W istocie między gremiami kierowniczymi Komunistycznej Partii Zachodniej Ukrainy i OUN/UPA z okresu II RP i II Wojny Światowej nie ma istotnych różnic, a wiec i ich potomkami obecnie, co daje konsekwencje w postaci obecnych rządów w Polsce. A to otwiera temat znacznie szerszych sprzężeń zwrotnych w obecnej geopolityce i naszej wewnętrznej polityce polskiej. Ale rozwiniemy ten temat przy innej okazji.
Pozdrawiamy
Redakcja KIP
Dziękuję bardzo. Ja mam wrażenie, że winni są “Niemcy” to znaczy ci, którzy za Niemców się podają. Bez wsparcia i szkoleń z ich strony nie byłoby żadnego upa. Proszę zwrócić uwagę na to, że do czasu odgrzania sprawy Kresów przez Polaków nie było kwestii banderowskiej w wersji oficjalnej. Można przyjąć, że Niemcy mają ważący głos u nas w każdej sprawie, zarówno politycznej jak i gospodarczej. Inaczej mówiąc, jesteśmy co prawda używani przez ussa, ale dojeni głównie przez Niemców. A więc i sprawy Kresów zostały nagłośnione z niemieckiej inicjatywy po to, żeby można było odgrzać banderowców. Biorąc na chłodny rozum Ukraińcy – przyjmijmy, że oni Ukraińcami są – mają prawo do uważania Polaków za okupantów tak samo jak Polacy uważali zaborców za okupantów. Nie całe tereny pod zaborami były “rdzennie polskie” (no bo gdzie jest jakiś obszar naprawdę “rdzenny”?) a mimo to Polacy rościli sobie do nich prawo. Tym samym takie prawo dali w ramach symetrii innym narodom, by mogły one niektóre ziemie postrzegać jako “swoje”. Tu należy zwyczajnie iść na kompromis, żeby uniknąć wojny nie służącej przecież nikomu poza handlarzami bronią.
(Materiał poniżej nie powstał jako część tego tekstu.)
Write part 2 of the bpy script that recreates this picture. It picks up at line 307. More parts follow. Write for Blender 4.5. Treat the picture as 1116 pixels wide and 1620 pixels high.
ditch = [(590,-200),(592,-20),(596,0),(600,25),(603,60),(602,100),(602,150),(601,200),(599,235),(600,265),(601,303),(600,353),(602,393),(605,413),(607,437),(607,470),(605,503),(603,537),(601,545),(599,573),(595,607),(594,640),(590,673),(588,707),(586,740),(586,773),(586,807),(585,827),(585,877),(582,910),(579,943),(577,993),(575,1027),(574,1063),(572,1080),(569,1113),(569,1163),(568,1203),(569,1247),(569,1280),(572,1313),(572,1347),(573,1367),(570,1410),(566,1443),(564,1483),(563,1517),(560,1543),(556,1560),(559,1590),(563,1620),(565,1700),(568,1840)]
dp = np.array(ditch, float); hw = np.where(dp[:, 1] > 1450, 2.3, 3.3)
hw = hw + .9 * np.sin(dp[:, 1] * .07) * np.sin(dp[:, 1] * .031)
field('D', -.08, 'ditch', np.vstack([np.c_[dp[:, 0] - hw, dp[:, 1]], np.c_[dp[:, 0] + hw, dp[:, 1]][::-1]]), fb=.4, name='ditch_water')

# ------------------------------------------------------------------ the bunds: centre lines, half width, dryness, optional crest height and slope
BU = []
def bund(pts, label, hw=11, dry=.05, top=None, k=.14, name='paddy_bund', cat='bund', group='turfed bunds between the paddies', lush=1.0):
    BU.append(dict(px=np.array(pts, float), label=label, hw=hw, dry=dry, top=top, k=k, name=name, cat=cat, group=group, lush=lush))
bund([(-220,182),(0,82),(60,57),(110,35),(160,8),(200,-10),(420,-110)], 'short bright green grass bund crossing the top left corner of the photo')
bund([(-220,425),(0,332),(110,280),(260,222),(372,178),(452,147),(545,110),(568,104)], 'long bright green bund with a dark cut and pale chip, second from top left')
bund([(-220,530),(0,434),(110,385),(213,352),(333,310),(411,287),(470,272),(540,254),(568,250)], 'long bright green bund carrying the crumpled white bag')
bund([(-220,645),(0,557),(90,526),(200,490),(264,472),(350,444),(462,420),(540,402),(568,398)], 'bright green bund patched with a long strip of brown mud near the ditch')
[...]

Ja widzę to tak, że Niemcy posłużyli się Polakami, by naszczuć ich na Ukraińców i jednocześnie Niemcy wsparli Ukraińców, by ci mogli wysuwać wobec Polaków roszczenia. Dlatego Ukraińcy/banderowcy czują się tacy silni i bezkarni. W tej sytuacji Polska jest osłabiona totalnie (w Polsce niemiecki rząd i na Ukrainie niemiecki rząd) i nie ma żadnego pola manewru. W tym też celu Niemcy odcinają nas od Rosji i Rosjan. To media u nas będące pod wpływem Niemców i w rękach Niemców prowadzą w imieniu Polaków antyrosyjską politykę. Może Rosjanie czekają na to, żeby Polacy to zrozumieli?
W ramach RWPG odbudowano Europę z wojennych zniszczeń.
Natomiast pod egidą unii europejskiej doprowadzono w lat nieco ponad dziesięć większość krajów do ruiny. Oczywiście z wyjątkiem prowodyrów tego europejskiego przedsięwzięcia.
Z Rosją powinniśmy żyć w zgodzie, a także z Czechami, Słowakami, Serbami itd. czyli z każdym, kto pochodzi jak my z tego samego pnia. Unia z Rosją byłaby czymś naturalnym i dlatego korzystnym. Przynależność do unii europejskiej odbyła się pod dyktando watykańskich sług naganiających wyborców do urn i nakazujących głosować “za”.
Oczywiście, można by się zastanowić, kto to są ci “Niemcy” i dlaczego dążą oni rzekomo do Rzymskiego Cesarstwa Narodu Niemieckiego. Dlaczego nie mogło by być to niemieckie cesarstwo narodu niemieckiego? Czyli można przyjąć, że zwierzchność Rzymu/Watykanu przesądza w Niemczech o wszystkim i nie tyle jest to ekspansja na Wschód powodowana bodźcem gospodarczym co chodzi tu o totalne zawładnięcie duszami wszystkich ludzi na świecie. Zawładnięcie tymi duszami przez szatana.
O ile wprowadzanie ciemności i ciemnoty wymaga wiele działań i wysiłku, o tyle nawet najciemniejszy pokój może rozjaśnić płomień jednej świecy.
Bóg wiedział, co robi i dlaczego jest tak a nie inaczej. Dobro człowiek może czynić bez wysiłku, DOBROWOLNIE, natomiast zło musi się narzucać siłą. Znajdujemy się w fazie powszechnego narzucania zła siłą. Gdyby ludzie rozumieli, że czynienie dobra zniwelowało by wszelkie zagrożenia, byłoby wszystkim łatwiej żyć.
Pozdrowienia z przyjemnością odwzajemniam.